- _Available data_
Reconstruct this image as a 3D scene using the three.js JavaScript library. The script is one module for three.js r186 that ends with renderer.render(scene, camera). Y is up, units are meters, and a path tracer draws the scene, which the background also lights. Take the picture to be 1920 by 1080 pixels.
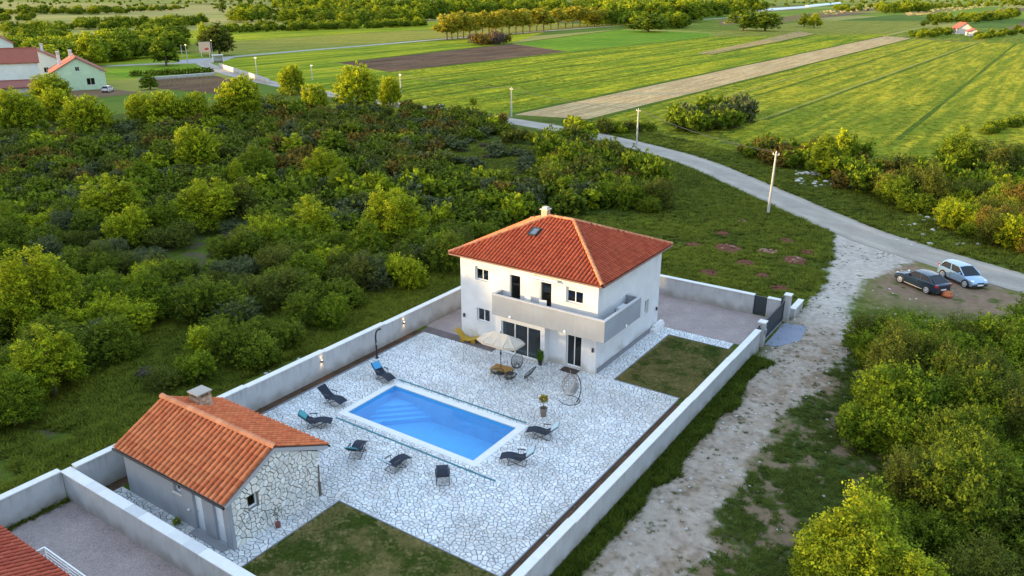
import * as THREE from 'three';
import { mergeGeometries, toCreasedNormals } from 'three/addons/utils/BufferGeometryUtils.js';

// ---------- camera, sky, sun, exposure ----------
const scene = new THREE.Scene();
const EYE = new THREE.Vector3(0, 22, 0), F = 1482.265;               // focal length in pixels of a 1920 x 1080 frame
const PITCH = 20.445 * Math.PI / 180, YAW = 34.056 * Math.PI / 180, ROLL = 0.123 * Math.PI / 180;
const fwd = new THREE.Vector3(Math.cos(YAW) * Math.cos(PITCH), -Math.sin(PITCH), -Math.sin(YAW) * Math.cos(PITCH));
const rgt0 = new THREE.Vector3(Math.sin(YAW), 0, Math.cos(YAW)), up0 = rgt0.clone().cross(fwd);
const rgt = rgt0.clone().multiplyScalar(Math.cos(ROLL)).addScaledVector(up0, Math.sin(ROLL));
const upv = up0.clone().multiplyScalar(Math.cos(ROLL)).addScaledVector(rgt0, -Math.sin(ROLL));
const camera = new THREE.PerspectiveCamera(40.034, 16 / 9, 0.5, 12000);
camera.position.copy(EYE); camera.up.copy(upv); camera.lookAt(EYE.clone().add(fwd));
scene.add(camera);

const SUN = new THREE.Vector3(-0.6, 0.056, -0.8).normalize();         // almost set, off to the left of the view
const sun = new THREE.DirectionalLight(new THREE.Color().setRGB(1, 0.7, 0.32), 4.8);
sun.position.copy(SUN).multiplyScalar(400).add(new THREE.Vector3(60, 0, -60)); sun.target.position.set(60, 0, -60);
sun.castShadow = true; sun.shadow.mapSize.set(4096, 4096); sun.shadow.radius = 4;
Object.assign(sun.shadow.camera, { left: -300, right: 300, top: 200, bottom: -200, near: 1, far: 1200 });
scene.add(sun, sun.target);
{ // evening sky: deep blue overhead, pale band at the horizon, warm round the setting sun
  const W = 512, H = 256, d = new Float32Array(W * H * 4);
  for (let j = 0; j < H; j++) for (let i = 0; i < W; i++) {
    const th = ((i + 0.5) / W - 0.5) * 2 * Math.PI, ph = ((j + 0.5) / H - 0.5) * Math.PI;
    const x = Math.cos(ph) * Math.cos(th), y = Math.sin(ph), z = Math.cos(ph) * Math.sin(th);
    const c = x * SUN.x + y * SUN.y + z * SUN.z, e = Math.max(0, y);
    const h = Math.exp(-e * 4.2), g = Math.exp(-(1 - c) * 5) * Math.exp(-e * 3), g2 = Math.exp(-(1 - c) * 1.1) * h;
    const o = (j * W + i) * 4;
    const K = 0.62; d[o] = 0.44 + 0.34 * h + 2.2 * g + 0.55 * g2; d[o + 1] = 0.64 + 0.16 * h + 1.4 * g + 0.28 * g2; d[o + 2] = 0.92 - 0.16 * h + 0.5 * g - 0.1 * g2; d[o + 3] = 1; for (let q = 0; q < 3; q++) d[o + q] *= K;
    if (y < 0) { d[o] *= 0.6; d[o + 1] *= 0.6; d[o + 2] *= 0.6; }
  }
  const t = new THREE.DataTexture(d, W, H, THREE.RGBAFormat, THREE.FloatType);
  t.mapping = THREE.EquirectangularReflectionMapping; t.magFilter = THREE.LinearFilter; t.needsUpdate = true;
  scene.background = t; scene.environment = t;
}
const renderer = new THREE.WebGLRenderer({ antialias: true });
renderer.toneMapping = THREE.LinearToneMapping; renderer.toneMappingExposure = 3.15;
renderer.shadowMap.enabled = true;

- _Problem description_
Repeat the lines above, starting at the first and stopping after the line that holds "scene.add(camera);", with the pictures left out.

- _Complete response_
Reconstruct this image as a 3D scene using the three.js JavaScript library. The script is one module for three.js r186 that ends with renderer.render(scene, camera). Y is up, units are meters, and a path tracer draws the scene, which the background also lights. Take the picture to be 1920 by 1080 pixels.
import * as THREE from 'three';
import { mergeGeometries, toCreasedNormals } from 'three/addons/utils/BufferGeometryUtils.js';

// ---------- camera, sky, sun, exposure ----------
const scene = new THREE.Scene();
const EYE = new THREE.Vector3(0, 22, 0), F = 1482.265;               // focal length in pixels of a 1920 x 1080 frame
const PITCH = 20.445 * Math.PI / 180, YAW = 34.056 * Math.PI / 180, ROLL = 0.123 * Math.PI / 180;
const fwd = new THREE.Vector3(Math.cos(YAW) * Math.cos(PITCH), -Math.sin(PITCH), -Math.sin(YAW) * Math.cos(PITCH));
const rgt0 = new THREE.Vector3(Math.sin(YAW), 0, Math.cos(YAW)), up0 = rgt0.clone().cross(fwd);
const rgt = rgt0.clone().multiplyScalar(Math.cos(ROLL)).addScaledVector(up0, Math.sin(ROLL));
const upv = up0.clone().multiplyScalar(Math.cos(ROLL)).addScaledVector(rgt0, -Math.sin(ROLL));
const camera = new THREE.PerspectiveCamera(40.034, 16 / 9, 0.5, 12000);
camera.position.copy(EYE); camera.up.copy(upv); camera.lookAt(EYE.clone().add(fwd));
scene.add(camera);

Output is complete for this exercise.